The memo comes soon after guidance to agencies on making accommodations for employees’ religious views and practices, such as through use of telework and work scheduling. Similar to that guidance, the memo stresses that law requires employers including the federal government to accommodate an employee’s religious observances, practices and beliefs unless doing so would cause an “undue hardship” on the conduct of the employer’s business.

Protection extends to “all aspects of religious observance and practice as well as belief,” and not just practices mandated or prohibited by a tenet of the individual’s faith, it adds. However, protection does not extend to “social, political, or economic philosophies, and mere personal preferences.”

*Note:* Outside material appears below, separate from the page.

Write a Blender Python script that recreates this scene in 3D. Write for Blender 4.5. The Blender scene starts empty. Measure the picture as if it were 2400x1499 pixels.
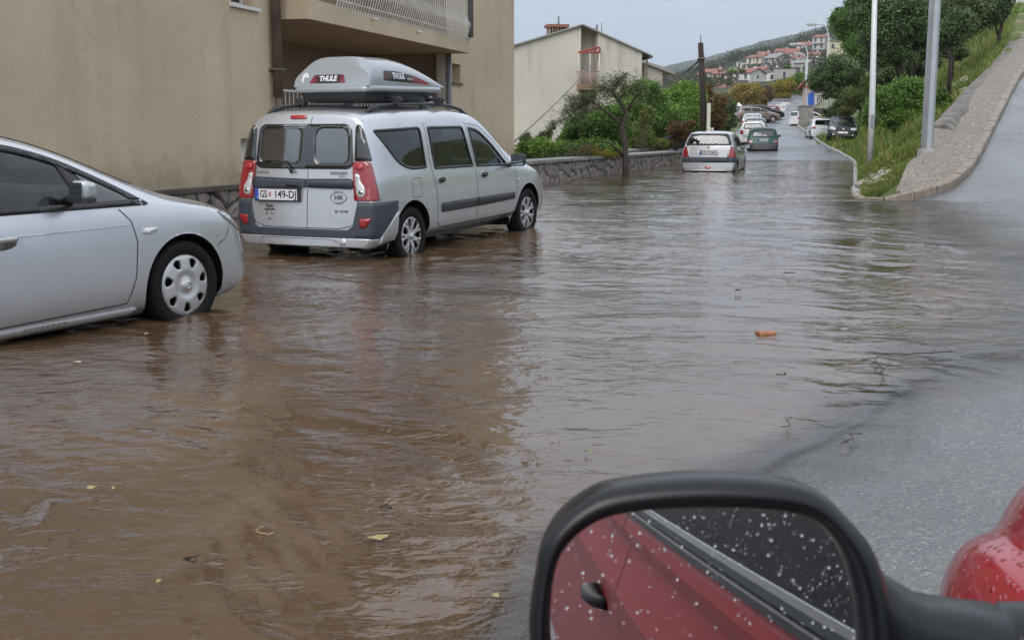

“Employees must be allowed to engage in private religious expression in work areas to the same extent that they may engage in nonreligious private expression. Agencies may, however, reasonably regulate the time, place and manner of all employee speech” so long as those restrictions do not discriminate based on content or viewpoint, it says.

Other policies include that (in its words):

*  “Employees should be permitted to display and use items used for religious purposes or icons of a religiously significant nature, including but not limited to bibles, artwork, jewelry, posters displaying religious messages, and other indicia of religion (such as crosses, crucifixes and mezuzahs) on their desks, on their person, and in their assigned workspaces.

*  “Agencies should allow one or more employees to engage in individual or communal religious expressions in both formal and informal settings alone or with fellow employees, so long as such expressions do not occur during on-duty time. Agencies should not restrict such expressions based merely on hypothetical or potential concerns.

*  “Employees may engage in conversations regarding religious topics with fellow employees, including attempting to persuade others of the correctness of their own religious views, provided that such efforts are not harassing in nature. Employees may also encourage their coworkers to participate in religious expressions of faith, such as prayer, to the same extent that they would be permitted to encourage coworkers participate in other personal activities.

*  “An employee’s fundamental rights, as a private citizen, of personal religious expression are not limited by the venue or hearer, or merely because the employee is a government employee, and therefore may not be suppressed due to the religious nature of the expression. However, when public employees make statements pursuant to their official duties, they are not speaking as citizens for First Amendment purposes, and the Constitution does not insulate their communications from employer discipline.

*  “An employee’s ability to make religious expressions in their personal capacities in areas accessible to the public should be treated in the same manner as if those expressions are made in areas inaccessible to the public as their rights to free expression are not limited upon entering a public facility.”

The memo also addresses several considerations regarding workers who do not hold to the same views. For example, it says that a coworker’s “dislike” of a religious practice or expression in the workplace is not relevant to whether it is creating an undue burden. Also, an employee who requests that others not be allowed to gather in an empty conference room for prayer “should politely be told his coworkers’ conduct will be allowed to continue as it is permissible.”

However, while an employee may advocate for a religious faith during conversation during a break, “if the non-adherent requests such attempts to stop, the employee should honor the request.”